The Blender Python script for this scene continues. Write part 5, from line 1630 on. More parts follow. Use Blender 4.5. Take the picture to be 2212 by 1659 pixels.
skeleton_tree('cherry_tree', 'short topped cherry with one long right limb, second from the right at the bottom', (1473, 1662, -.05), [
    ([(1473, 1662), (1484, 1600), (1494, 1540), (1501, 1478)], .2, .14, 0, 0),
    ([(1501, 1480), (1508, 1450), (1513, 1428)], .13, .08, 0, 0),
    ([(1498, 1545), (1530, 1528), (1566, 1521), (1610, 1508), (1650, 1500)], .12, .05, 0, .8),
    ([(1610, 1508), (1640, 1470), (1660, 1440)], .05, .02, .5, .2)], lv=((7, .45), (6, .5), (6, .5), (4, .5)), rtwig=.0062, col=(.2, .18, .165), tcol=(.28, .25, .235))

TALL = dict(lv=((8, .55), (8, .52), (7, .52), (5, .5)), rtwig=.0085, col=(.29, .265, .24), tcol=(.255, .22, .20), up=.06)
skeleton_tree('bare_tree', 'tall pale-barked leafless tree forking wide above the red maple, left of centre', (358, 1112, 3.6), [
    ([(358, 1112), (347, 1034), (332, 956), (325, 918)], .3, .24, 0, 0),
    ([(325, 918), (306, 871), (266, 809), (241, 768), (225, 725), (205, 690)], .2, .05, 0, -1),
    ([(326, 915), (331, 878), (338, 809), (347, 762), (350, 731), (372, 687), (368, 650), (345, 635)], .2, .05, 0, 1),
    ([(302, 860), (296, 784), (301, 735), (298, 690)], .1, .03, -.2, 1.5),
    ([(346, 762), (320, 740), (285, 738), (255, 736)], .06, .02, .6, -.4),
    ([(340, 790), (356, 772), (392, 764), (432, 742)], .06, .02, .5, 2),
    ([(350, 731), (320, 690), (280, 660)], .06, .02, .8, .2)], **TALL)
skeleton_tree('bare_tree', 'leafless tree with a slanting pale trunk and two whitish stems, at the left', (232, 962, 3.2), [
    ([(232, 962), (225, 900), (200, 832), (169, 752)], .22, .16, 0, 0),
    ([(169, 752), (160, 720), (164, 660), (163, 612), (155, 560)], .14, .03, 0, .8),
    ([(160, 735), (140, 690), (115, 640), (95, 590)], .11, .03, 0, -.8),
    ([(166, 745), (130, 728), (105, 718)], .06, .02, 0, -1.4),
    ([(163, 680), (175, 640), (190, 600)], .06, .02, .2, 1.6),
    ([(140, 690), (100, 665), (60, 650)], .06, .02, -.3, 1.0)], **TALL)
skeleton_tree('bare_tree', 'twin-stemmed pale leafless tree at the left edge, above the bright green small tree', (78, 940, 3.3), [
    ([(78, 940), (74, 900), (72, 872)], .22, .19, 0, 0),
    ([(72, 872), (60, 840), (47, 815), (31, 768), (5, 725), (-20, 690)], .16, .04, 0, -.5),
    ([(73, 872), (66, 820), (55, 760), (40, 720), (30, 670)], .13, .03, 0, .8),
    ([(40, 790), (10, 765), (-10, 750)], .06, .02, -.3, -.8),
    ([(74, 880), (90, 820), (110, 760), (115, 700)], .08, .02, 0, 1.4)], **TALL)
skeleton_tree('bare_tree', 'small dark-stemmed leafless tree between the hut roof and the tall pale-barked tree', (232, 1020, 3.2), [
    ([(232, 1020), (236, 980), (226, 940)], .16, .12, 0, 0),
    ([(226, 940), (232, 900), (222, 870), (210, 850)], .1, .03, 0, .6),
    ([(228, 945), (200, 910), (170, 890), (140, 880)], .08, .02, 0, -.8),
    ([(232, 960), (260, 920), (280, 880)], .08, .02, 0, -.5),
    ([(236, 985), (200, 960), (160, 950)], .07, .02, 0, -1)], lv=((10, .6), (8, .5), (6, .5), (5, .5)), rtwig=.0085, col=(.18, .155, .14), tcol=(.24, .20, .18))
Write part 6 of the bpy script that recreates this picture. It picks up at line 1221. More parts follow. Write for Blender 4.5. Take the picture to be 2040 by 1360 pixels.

* * * * * * * * *

▶ _AIM OF THE TASK_
Quote every line of the records above, from the first down to the one holding "tcol=(.28, .25, .235))", exactly as written.

▶ _EXERCISE RESULT_
The Blender Python script for this scene continues. Write part 5, from line 1630 on. More parts follow. Use Blender 4.5. Take the picture to be 2212 by 1659 pixels.
skeleton_tree('cherry_tree', 'short topped cherry with one long right limb, second from the right at the bottom', (1473, 1662, -.05), [
    ([(1473, 1662), (1484, 1600), (1494, 1540), (1501, 1478)], .2, .14, 0, 0),
    ([(1501, 1480), (1508, 1450), (1513, 1428)], .13, .08, 0, 0),
    ([(1498, 1545), (1530, 1528), (1566, 1521), (1610, 1508), (1650, 1500)], .12, .05, 0, .8),
    ([(1610, 1508), (1640, 1470), (1660, 1440)], .05, .02, .5, .2)], lv=((7, .45), (6, .5), (6, .5), (4, .5)), rtwig=.0062, col=(.2, .18, .165), tcol=(.28, .25, .235))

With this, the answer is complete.